Ladies Logic

Saturday, June 13, 2009

Parallels

In the course of researching a rebuttal to this Telegraph story, I was absolutely gobsmacked by the parallels between the Steel Industry of the 1970's and the auto industry of today.

During the 1970s and 1980s, the U.S. steel industry came under increasing pressure from foreign competition. Manufacture in Germany and Japan was booming. Foreign mills and factories, built with the latest technology, benefited from lower labor costs and powerful government-corporate partnerships, allowing them to capture increasing market shares of steel and steel products. Separately, demand for steel softened due to recessions, the 1973 oil crisis, and increasing use of other materials.[9][42] At this critical juncture, free market, anti-union policies, and deregulation, especially under President Ronald Reagan, came into play. Free market pressures exposed the U.S. steel industry's own internal problems, which included a now-outdated manufacturing base that had been over-expanded in the 1950s and 1960s, hostile management and labor relationships, the inflexibility of United Steelworkers regarding wage cuts and work-rule reforms, oligarchic management styles, and poor strategic planning by both union and management. In particular, Pittsburgh faced its own challenges. Local coke and iron ore deposits were depleted, raising material costs. The large mills in the Pittsburgh region also faced competition from newer, more profitable "mini-mills" and non-union mills with lower labor costs.[42]

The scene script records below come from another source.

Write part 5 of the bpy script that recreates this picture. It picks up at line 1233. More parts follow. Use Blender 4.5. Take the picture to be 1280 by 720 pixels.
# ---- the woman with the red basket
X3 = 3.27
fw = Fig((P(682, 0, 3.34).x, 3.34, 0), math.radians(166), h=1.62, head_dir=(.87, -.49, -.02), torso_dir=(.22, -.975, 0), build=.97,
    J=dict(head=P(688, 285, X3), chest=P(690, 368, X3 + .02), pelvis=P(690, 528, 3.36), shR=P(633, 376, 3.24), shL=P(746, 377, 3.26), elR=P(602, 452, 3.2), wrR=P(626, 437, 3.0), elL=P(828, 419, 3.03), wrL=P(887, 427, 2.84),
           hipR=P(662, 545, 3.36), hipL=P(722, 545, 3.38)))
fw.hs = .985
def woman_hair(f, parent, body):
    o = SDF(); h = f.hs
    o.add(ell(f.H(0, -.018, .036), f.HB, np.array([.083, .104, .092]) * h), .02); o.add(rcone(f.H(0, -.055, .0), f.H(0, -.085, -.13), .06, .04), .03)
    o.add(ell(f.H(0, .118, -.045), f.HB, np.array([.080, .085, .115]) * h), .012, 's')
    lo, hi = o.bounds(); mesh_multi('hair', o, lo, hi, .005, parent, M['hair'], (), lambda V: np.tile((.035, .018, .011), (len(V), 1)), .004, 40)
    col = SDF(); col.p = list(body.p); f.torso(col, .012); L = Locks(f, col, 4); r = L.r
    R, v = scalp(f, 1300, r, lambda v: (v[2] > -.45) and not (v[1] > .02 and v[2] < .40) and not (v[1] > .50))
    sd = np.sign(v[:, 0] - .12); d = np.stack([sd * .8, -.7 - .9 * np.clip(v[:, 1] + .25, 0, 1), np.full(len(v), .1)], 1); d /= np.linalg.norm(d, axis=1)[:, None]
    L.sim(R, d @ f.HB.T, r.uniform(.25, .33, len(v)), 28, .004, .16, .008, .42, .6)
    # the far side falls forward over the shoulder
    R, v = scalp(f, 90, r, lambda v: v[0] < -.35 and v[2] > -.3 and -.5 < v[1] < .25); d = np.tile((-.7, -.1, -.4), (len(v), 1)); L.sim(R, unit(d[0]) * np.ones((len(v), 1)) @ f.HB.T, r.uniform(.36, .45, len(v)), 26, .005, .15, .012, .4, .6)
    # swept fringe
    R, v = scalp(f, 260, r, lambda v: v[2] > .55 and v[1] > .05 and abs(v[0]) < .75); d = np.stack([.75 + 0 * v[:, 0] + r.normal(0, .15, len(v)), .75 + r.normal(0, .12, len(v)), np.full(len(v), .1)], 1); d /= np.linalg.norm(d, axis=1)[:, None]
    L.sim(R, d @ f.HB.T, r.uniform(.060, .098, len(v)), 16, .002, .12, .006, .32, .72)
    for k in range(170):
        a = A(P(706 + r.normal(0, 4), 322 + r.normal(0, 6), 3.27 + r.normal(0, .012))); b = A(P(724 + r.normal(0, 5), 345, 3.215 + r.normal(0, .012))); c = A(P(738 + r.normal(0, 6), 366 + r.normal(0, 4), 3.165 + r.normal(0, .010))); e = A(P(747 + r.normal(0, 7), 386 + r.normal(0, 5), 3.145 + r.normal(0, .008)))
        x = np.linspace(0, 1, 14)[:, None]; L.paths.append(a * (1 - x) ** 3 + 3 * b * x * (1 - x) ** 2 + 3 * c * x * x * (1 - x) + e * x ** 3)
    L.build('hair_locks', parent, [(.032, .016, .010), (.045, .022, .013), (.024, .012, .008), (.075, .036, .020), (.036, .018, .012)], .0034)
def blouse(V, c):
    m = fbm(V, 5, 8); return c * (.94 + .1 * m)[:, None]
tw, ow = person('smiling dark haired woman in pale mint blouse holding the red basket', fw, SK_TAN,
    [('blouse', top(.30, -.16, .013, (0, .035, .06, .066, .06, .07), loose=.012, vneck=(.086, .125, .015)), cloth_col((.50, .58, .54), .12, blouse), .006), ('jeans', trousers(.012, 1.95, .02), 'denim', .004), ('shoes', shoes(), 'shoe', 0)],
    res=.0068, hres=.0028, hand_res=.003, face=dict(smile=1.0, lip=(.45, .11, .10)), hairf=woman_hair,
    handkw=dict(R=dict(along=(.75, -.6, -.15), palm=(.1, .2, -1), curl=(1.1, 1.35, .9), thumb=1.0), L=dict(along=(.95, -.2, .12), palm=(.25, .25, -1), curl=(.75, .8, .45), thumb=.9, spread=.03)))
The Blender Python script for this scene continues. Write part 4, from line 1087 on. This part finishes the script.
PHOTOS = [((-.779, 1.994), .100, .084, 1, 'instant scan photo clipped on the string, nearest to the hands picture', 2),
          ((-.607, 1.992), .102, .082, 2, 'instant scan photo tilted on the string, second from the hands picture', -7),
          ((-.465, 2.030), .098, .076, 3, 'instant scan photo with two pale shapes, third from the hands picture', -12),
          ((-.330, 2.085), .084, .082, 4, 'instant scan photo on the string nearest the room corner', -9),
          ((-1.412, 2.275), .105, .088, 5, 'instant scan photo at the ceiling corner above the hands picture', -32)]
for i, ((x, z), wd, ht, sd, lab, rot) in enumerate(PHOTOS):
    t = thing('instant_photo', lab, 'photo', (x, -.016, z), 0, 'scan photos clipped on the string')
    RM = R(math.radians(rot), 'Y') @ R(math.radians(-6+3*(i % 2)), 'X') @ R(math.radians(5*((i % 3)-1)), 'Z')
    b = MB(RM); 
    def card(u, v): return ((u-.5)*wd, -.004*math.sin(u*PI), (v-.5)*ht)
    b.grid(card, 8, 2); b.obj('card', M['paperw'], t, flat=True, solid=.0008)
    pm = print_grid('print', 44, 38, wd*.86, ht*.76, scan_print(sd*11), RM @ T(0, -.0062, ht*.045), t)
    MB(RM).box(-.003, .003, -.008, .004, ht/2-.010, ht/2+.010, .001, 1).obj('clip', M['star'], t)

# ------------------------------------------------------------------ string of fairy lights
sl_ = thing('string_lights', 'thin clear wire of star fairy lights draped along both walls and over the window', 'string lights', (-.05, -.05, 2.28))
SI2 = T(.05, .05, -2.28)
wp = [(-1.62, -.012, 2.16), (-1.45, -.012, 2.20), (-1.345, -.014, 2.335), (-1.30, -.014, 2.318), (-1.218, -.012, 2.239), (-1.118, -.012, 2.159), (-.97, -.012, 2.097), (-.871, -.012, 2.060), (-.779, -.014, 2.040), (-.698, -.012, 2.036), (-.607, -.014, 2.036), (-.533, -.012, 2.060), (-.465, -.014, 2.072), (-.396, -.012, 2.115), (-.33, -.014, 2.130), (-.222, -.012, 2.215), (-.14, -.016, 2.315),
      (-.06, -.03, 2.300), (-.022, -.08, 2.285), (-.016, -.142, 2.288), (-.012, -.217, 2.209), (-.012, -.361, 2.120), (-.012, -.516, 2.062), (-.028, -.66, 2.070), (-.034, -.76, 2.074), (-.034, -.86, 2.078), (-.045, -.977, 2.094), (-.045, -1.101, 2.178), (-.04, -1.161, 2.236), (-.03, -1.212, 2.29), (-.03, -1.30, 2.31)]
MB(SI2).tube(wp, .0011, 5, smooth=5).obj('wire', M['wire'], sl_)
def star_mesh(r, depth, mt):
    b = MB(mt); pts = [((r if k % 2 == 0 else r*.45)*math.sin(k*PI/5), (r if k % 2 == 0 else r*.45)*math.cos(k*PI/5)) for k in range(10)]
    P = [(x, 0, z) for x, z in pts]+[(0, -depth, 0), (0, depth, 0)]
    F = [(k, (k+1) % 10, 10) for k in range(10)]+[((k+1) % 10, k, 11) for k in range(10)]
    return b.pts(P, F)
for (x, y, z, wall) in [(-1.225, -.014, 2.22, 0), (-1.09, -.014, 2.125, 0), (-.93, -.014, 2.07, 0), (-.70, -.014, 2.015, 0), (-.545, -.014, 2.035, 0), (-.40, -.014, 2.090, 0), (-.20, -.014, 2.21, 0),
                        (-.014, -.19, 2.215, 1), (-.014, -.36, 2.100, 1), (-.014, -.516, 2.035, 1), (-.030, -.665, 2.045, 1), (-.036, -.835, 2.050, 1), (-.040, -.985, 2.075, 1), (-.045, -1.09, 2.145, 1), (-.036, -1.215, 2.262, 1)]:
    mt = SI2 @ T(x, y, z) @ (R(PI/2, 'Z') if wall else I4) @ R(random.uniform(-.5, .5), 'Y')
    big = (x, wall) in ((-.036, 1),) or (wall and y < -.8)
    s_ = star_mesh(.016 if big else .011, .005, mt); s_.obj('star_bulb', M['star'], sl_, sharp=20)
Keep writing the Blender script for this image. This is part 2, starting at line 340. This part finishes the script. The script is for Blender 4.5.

Beginning in the late 1970s and early 1980s, the steel industry in Pittsburgh began to implode. Following the 1981–1982 recession, for example, the mills laid off 153,000 workers.[42] The steel mills began to shut down. These closures caused a ripple effect, as railroads, mines, and other factories across the region lost business and closed. The local economy suffered a depression, marked by high unemployment and underemployment, as laid-off workers took lower-paying, non-union jobs. Pittsburgh suffered as elsewhere in the Rust Belt with a declining population, and like many other U.S. cities, it also saw white flight to the suburbs.[43]

Emphasis mine. It was a potent cocktail of union, corporate and governmental errors along with free market pressures that the American steel and auto industries were unable to overcome that led, in the end, to the demise of those industries.

Where the parallels diverge comes in how the cities of Flint and Pittsburgh handled the paradigm change. Where the city of Pittsburgh reinvented itself from Steel City to High Tech Haven...

Present-day Pittsburgh, with a diversified economy, a low cost of living, and a rich infrastructure for education and culture, has been ranked as one of the World's Most Livable Cities.[48]


... the city of Flint is tearing whole neighborhoods down...

The government looking at expanding a pioneering scheme in Flint, one of the poorest US cities, which involves razing entire districts and returning the land to nature.

Local politicians believe the city must contract by as much as 40 per cent, concentrating the dwindling population and local services into a more viable area.

...and the Obama Administration wants to bring this plan to a neighborhood near you! The reason for this is an obvious one - the cities in question are in decline....

"Places like Flint have hit rock bottom. They're at the point where it's better to start knocking a lot of buildings down," she (Karina Pallagst, director of the Shrinking Cities in a Global Perspective programme at the University of California, Berkeley) said.

Flint, sixty miles north of Detroit, was the original home of General Motors. The car giant once employed 79,000 local people but that figure has shrunk to around 8,000.

Unemployment is now approaching 20 per cent and the total population has almost halved to 110,000.

The exodus – particularly of young people – coupled with the consequent collapse in property prices, has left street after street in sections of the city almost entirely abandoned.

The Telegraph tap dances around many of the reasons for the flight - lack of jobs, high unemployment etc - but they never get to WHY these jobs are leaving.... usually a government climate that makes it next to impossible to attract and maintain businesses (hello Minnesota). I mean a publicly traded company is ultimately responsible to it's shareholders. If the shareholders are not making money then the company has two choices - move to a climate where it is cheaper to do business (off-shoring) or go out of business! It's that simple.

But Mr Kildee, who has lived there nearly all his life, said he had first to overcome a deeply ingrained American cultural mindset that "big is good" and that cities should sprawl – Flint covers 34 square miles.

Look I'm not saying that Flint should be forced into doing something that won't work for them. If shrinking the size of the town works for THEM then by all means, they should do it. Where I do depart with the idea is that this is something that should be forced on other cities due to FEDERAL MANDATE! Pittsburgh re-invented itself without federal involvement - that's fantastic - but how do you Pittsburghers will react to the Federal government coming in and telling them that their jobs and neighborhoods are being torn down because the Federal government thinks their city is "too big"? We should not be using Flint's cookie cutter on everyone else. Let the cities of Baltimore, Pittsburgh, Memphis, Detroit and the 46 other "targeted" cities decide what's best for their citizens. If it is reinvention ala Pittsburgh, reduction ala Flint, a combination of the two or some other outside of the box solution - it has to be up to the city and the county...not the Federal Nanny State.